(The task): Where a line in the listing contains the string "pixels", copy that line out.

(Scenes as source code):
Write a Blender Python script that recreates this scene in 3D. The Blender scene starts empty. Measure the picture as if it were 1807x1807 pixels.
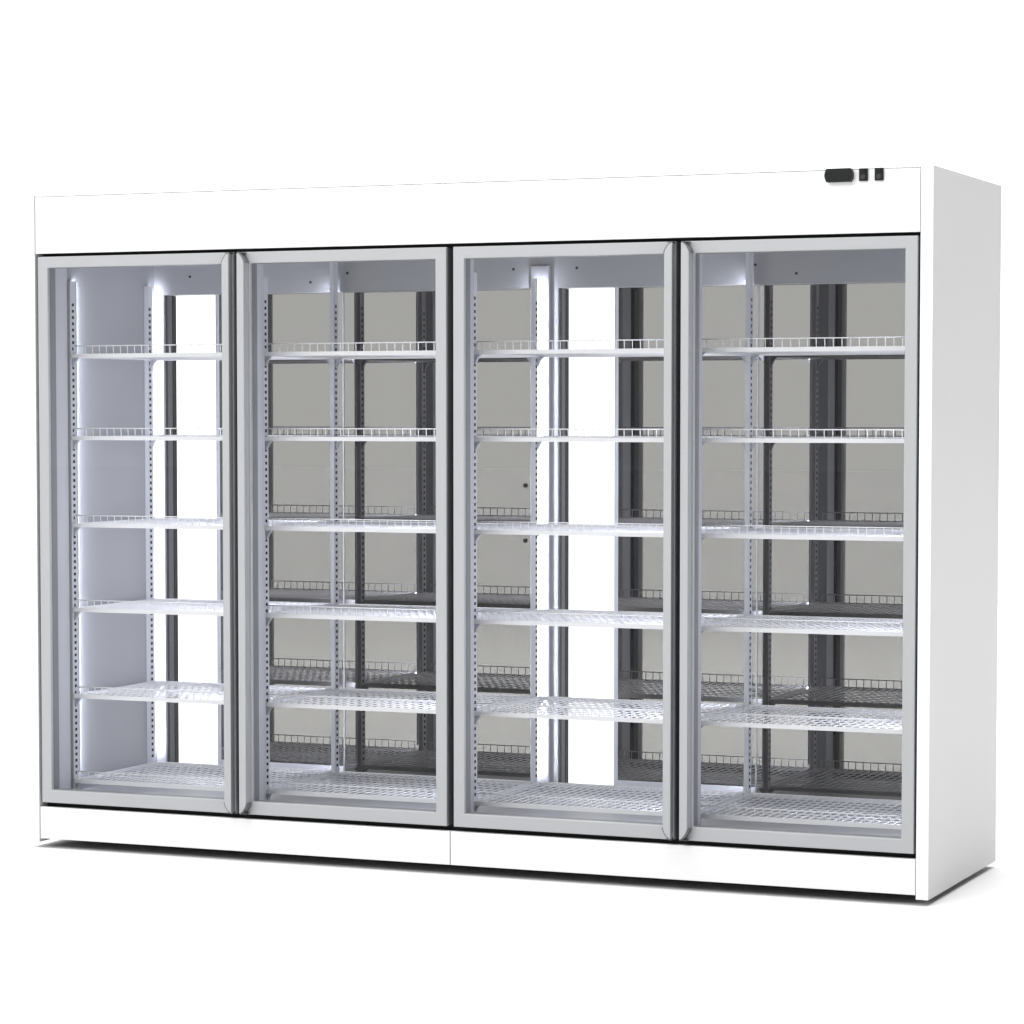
import bpy, bmesh, math, random
from mathutils import Vector, Matrix
random.seed(4)
S = bpy.context.scene
COL = S.collection
R = math.radians

# ------------------------------------------------------------------ materials
def nodes(name):
    m = bpy.data.materials.new(name); m.use_nodes = True
    return m, m.node_tree.nodes, m.node_tree.links

def pbr(name, col, rough=.45, metal=0.0, spec=.5, bump=0.0, bscale=220.0, var=0.0, coat=0.0):
    m, n, l = nodes(name)
    b = n['Principled BSDF']
    b.inputs['Base Color'].default_value = (*col, 1)
    b.inputs['Roughness'].default_value = rough
    b.inputs['Metallic'].default_value = metal
    b.inputs['Specular IOR Level'].default_value = spec
    b.inputs['Coat Weight'].default_value = coat
    tc = n.new('ShaderNodeTexCoord')
    if var:
        t = n.new('ShaderNodeTexNoise'); t.inputs['Scale'].default_value = 6.0; t.inputs['Detail'].default_value = 5
        l.new(tc.outputs['Object'], t.inputs['Vector'])
        mr = n.new('ShaderNodeMapRange')
        mr.inputs['From Min'].default_value = .3; mr.inputs['From Max'].default_value = .7
        mr.inputs['To Min'].default_value = 1 - var; mr.inputs['To Max'].default_value = 1 + var
        l.new(t.outputs['Fac'], mr.inputs['Value'])
        mx = n.new('ShaderNodeVectorMath'); mx.operation = 'SCALE'
        mx.inputs[0].default_value = col
        l.new(mr.outputs[0], mx.inputs['Scale'])
        l.new(mx.outputs[0], b.inputs['Base Color'])
        mr2 = n.new('ShaderNodeMapRange')
        mr2.inputs['To Min'].default_value = max(0, rough - .06); mr2.inputs['To Max'].default_value = rough + .06
        l.new(t.outputs['Fac'], mr2.inputs['Value']); l.new(mr2.outputs[0], b.inputs['Roughness'])
    if bump:
        t2 = n.new('ShaderNodeTexNoise'); t2.inputs['Scale'].default_value = bscale; t2.inputs['Detail'].default_value = 3
        l.new(tc.outputs['Object'], t2.inputs['Vector'])
        bp = n.new('ShaderNodeBump'); bp.inputs['Strength'].default_value = bump; bp.inputs['Distance'].default_value = .001
        l.new(t2.outputs['Fac'], bp.inputs['Height']); l.new(bp.outputs[0], b.inputs['Normal'])
    return m

WHITE   = pbr('white_painted_steel', (.62, .62, .62), .42, spec=.3, bump=.03, var=.006)
FRAME   = pbr('anodised_frame', (.292, .298, .307), .38, spec=.5, var=.012)
FRAME_D = pbr('grey_profile', (.20, .205, .21), .5, spec=.3, var=.02)
LINER   = pbr('interior_liner', (.255, .258, .272), .42, spec=.35, bump=.02, bscale=60, var=.03)
POST    = pbr('zinc_upright', (.40, .405, .43), .45, spec=.35, var=.03)
SLOT    = pbr('slot_shadow', (.012, .012, .014), .8, spec=.1)
WIRE    = pbr('white_coated_wire', (.54, .54, .555), .4, spec=.4, var=.01)
CLIP    = pbr('clip_steel', (.30, .31, .34), .45, spec=.35)
RUBBER  = pbr('black_rubber', (.012, .012, .012), .6, spec=.2, var=.1)
FRAME_SHADE   = pbr('frame_shade_grey', (.15, .152, .155), .5, spec=.3, var=.02)
JAMB    = pbr('light_jamb', (.36, .365, .385), .45, spec=.3, var=.02)
CAP     = pbr('grey_cap_and_gap_shade', (.11, .112, .115), .5, spec=.3)
JAMB_DARK    = pbr('dark_grey_strip', (.075, .077, .082), .6, spec=.2)
BLACK   = pbr('black_plastic', (.007, .008, .0075), .4, spec=.15, var=.05)
BLACK2  = pbr('dark_display', (.013, .0145, .014), .2, spec=.1)
FLOORM  = pbr('white_studio_floor', (.64, .64, .64), .7, spec=.2)

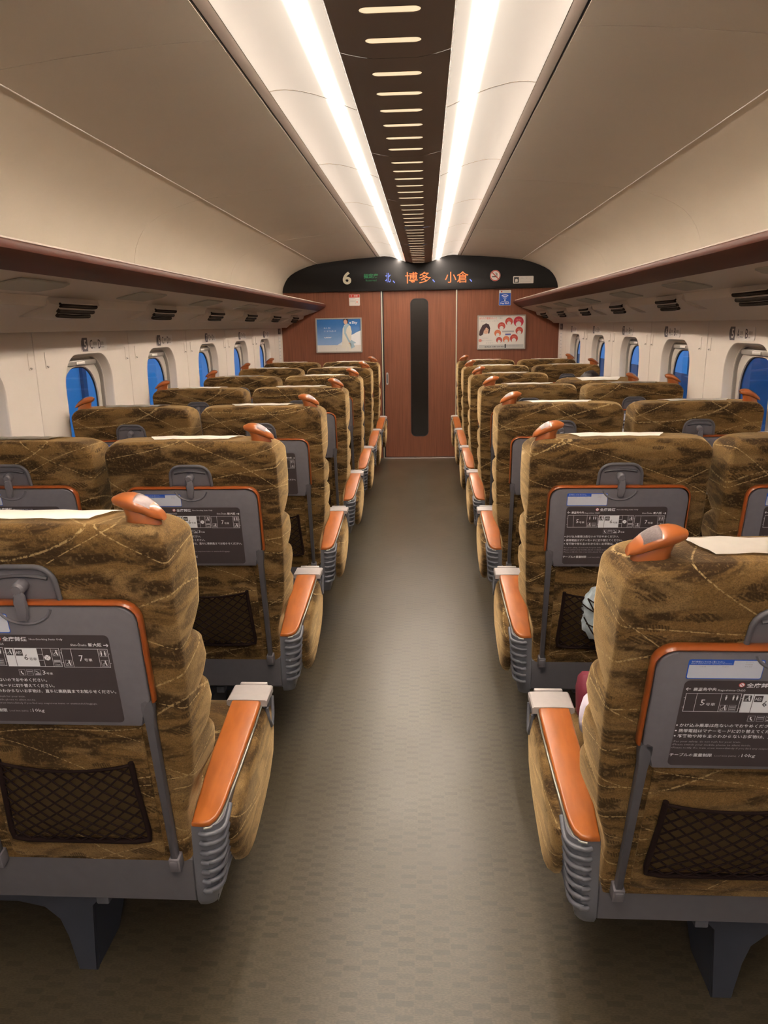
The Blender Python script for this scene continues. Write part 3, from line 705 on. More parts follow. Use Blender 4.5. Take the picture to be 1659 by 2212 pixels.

(Answer in full):
Write a Blender Python script that recreates this scene in 3D. The Blender scene starts empty. Measure the picture as if it were 1807x1807 pixels.
The Blender Python script for this scene continues. Write part 3, from line 705 on. More parts follow. Use Blender 4.5. Take the picture to be 1659 by 2212 pixels.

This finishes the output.